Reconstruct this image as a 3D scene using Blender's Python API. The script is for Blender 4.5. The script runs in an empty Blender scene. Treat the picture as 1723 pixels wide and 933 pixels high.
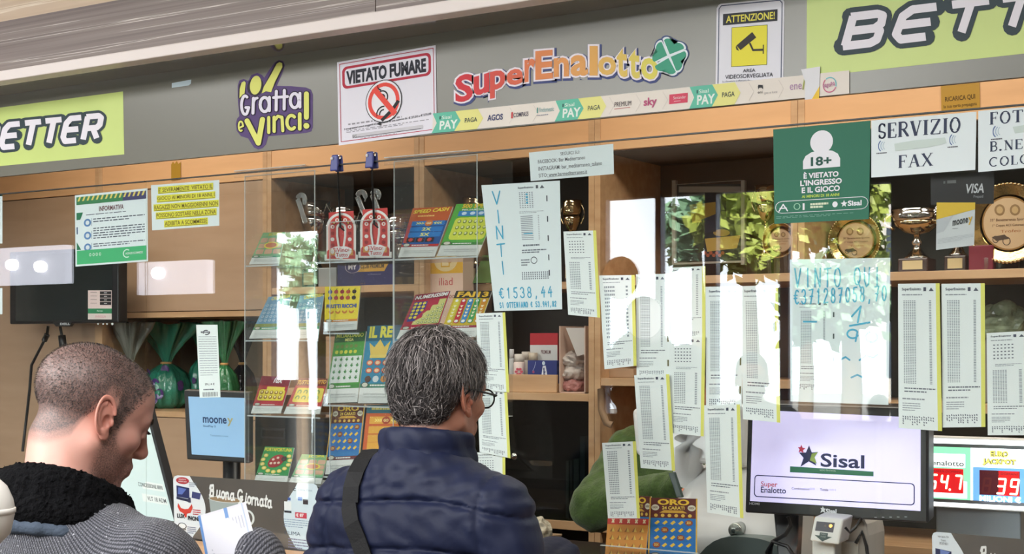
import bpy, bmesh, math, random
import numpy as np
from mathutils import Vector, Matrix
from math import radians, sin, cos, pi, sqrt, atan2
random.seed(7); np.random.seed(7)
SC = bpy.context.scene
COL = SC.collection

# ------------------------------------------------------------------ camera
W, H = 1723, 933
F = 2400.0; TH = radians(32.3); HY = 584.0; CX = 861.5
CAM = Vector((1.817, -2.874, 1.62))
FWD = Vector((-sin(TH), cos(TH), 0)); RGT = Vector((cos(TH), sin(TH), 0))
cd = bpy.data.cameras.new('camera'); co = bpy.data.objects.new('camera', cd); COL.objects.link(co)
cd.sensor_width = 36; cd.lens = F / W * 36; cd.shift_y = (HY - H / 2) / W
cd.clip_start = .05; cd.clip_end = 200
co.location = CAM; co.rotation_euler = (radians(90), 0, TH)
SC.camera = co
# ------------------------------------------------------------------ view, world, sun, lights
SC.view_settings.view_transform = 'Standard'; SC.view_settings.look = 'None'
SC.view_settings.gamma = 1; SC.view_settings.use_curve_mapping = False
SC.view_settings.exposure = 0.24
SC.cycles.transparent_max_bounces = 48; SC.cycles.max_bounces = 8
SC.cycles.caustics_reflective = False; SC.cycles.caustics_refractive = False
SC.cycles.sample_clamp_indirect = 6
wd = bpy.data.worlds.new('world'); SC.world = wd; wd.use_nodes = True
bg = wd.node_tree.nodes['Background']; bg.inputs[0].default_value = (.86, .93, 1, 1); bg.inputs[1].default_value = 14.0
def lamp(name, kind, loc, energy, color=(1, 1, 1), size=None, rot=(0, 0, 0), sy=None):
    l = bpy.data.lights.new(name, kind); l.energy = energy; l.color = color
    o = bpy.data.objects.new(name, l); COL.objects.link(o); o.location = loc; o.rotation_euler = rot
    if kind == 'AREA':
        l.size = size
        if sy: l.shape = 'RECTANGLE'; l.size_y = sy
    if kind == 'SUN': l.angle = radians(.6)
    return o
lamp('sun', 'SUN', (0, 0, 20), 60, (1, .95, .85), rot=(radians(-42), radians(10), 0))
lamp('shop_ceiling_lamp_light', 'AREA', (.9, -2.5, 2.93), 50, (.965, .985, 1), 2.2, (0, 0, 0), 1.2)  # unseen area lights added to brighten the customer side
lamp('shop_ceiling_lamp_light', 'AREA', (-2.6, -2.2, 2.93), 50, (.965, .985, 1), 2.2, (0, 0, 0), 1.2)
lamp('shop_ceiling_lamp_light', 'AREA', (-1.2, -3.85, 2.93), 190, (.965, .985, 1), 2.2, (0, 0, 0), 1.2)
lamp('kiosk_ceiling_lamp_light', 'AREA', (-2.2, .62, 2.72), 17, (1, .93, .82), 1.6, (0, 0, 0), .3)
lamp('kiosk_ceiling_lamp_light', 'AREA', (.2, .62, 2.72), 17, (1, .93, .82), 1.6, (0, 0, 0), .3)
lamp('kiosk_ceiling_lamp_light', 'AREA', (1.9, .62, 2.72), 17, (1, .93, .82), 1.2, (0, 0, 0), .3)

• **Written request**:
Give the data above again in full and unchanged, skipping the pictures.

• **The answer**:
Reconstruct this image as a 3D scene using Blender's Python API. The script is for Blender 4.5. The script runs in an empty Blender scene. Treat the picture as 1723 pixels wide and 933 pixels high.
import bpy, bmesh, math, random
import numpy as np
from mathutils import Vector, Matrix
from math import radians, sin, cos, pi, sqrt, atan2
random.seed(7); np.random.seed(7)
SC = bpy.context.scene
COL = SC.collection

# ------------------------------------------------------------------ camera
W, H = 1723, 933
F = 2400.0; TH = radians(32.3); HY = 584.0; CX = 861.5
CAM = Vector((1.817, -2.874, 1.62))
FWD = Vector((-sin(TH), cos(TH), 0)); RGT = Vector((cos(TH), sin(TH), 0))
cd = bpy.data.cameras.new('camera'); co = bpy.data.objects.new('camera', cd); COL.objects.link(co)
cd.sensor_width = 36; cd.lens = F / W * 36; cd.shift_y = (HY - H / 2) / W
cd.clip_start = .05; cd.clip_end = 200
co.location = CAM; co.rotation_euler = (radians(90), 0, TH)
SC.camera = co
# ------------------------------------------------------------------ view, world, sun, lights
SC.view_settings.view_transform = 'Standard'; SC.view_settings.look = 'None'
SC.view_settings.gamma = 1; SC.view_settings.use_curve_mapping = False
SC.view_settings.exposure = 0.24
SC.cycles.transparent_max_bounces = 48; SC.cycles.max_bounces = 8
SC.cycles.caustics_reflective = False; SC.cycles.caustics_refractive = False
SC.cycles.sample_clamp_indirect = 6
wd = bpy.data.worlds.new('world'); SC.world = wd; wd.use_nodes = True
bg = wd.node_tree.nodes['Background']; bg.inputs[0].default_value = (.86, .93, 1, 1); bg.inputs[1].default_value = 14.0
def lamp(name, kind, loc, energy, color=(1, 1, 1), size=None, rot=(0, 0, 0), sy=None):
    l = bpy.data.lights.new(name, kind); l.energy = energy; l.color = color
    o = bpy.data.objects.new(name, l); COL.objects.link(o); o.location = loc; o.rotation_euler = rot
    if kind == 'AREA':
        l.size = size
        if sy: l.shape = 'RECTANGLE'; l.size_y = sy
    if kind == 'SUN': l.angle = radians(.6)
    return o
lamp('sun', 'SUN', (0, 0, 20), 60, (1, .95, .85), rot=(radians(-42), radians(10), 0))
lamp('shop_ceiling_lamp_light', 'AREA', (.9, -2.5, 2.93), 50, (.965, .985, 1), 2.2, (0, 0, 0), 1.2)  # unseen area lights added to brighten the customer side
lamp('shop_ceiling_lamp_light', 'AREA', (-2.6, -2.2, 2.93), 50, (.965, .985, 1), 2.2, (0, 0, 0), 1.2)
lamp('shop_ceiling_lamp_light', 'AREA', (-1.2, -3.85, 2.93), 190, (.965, .985, 1), 2.2, (0, 0, 0), 1.2)
lamp('kiosk_ceiling_lamp_light', 'AREA', (-2.2, .62, 2.72), 17, (1, .93, .82), 1.6, (0, 0, 0), .3)
lamp('kiosk_ceiling_lamp_light', 'AREA', (.2, .62, 2.72), 17, (1, .93, .82), 1.6, (0, 0, 0), .3)
lamp('kiosk_ceiling_lamp_light', 'AREA', (1.9, .62, 2.72), 17, (1, .93, .82), 1.2, (0, 0, 0), .3)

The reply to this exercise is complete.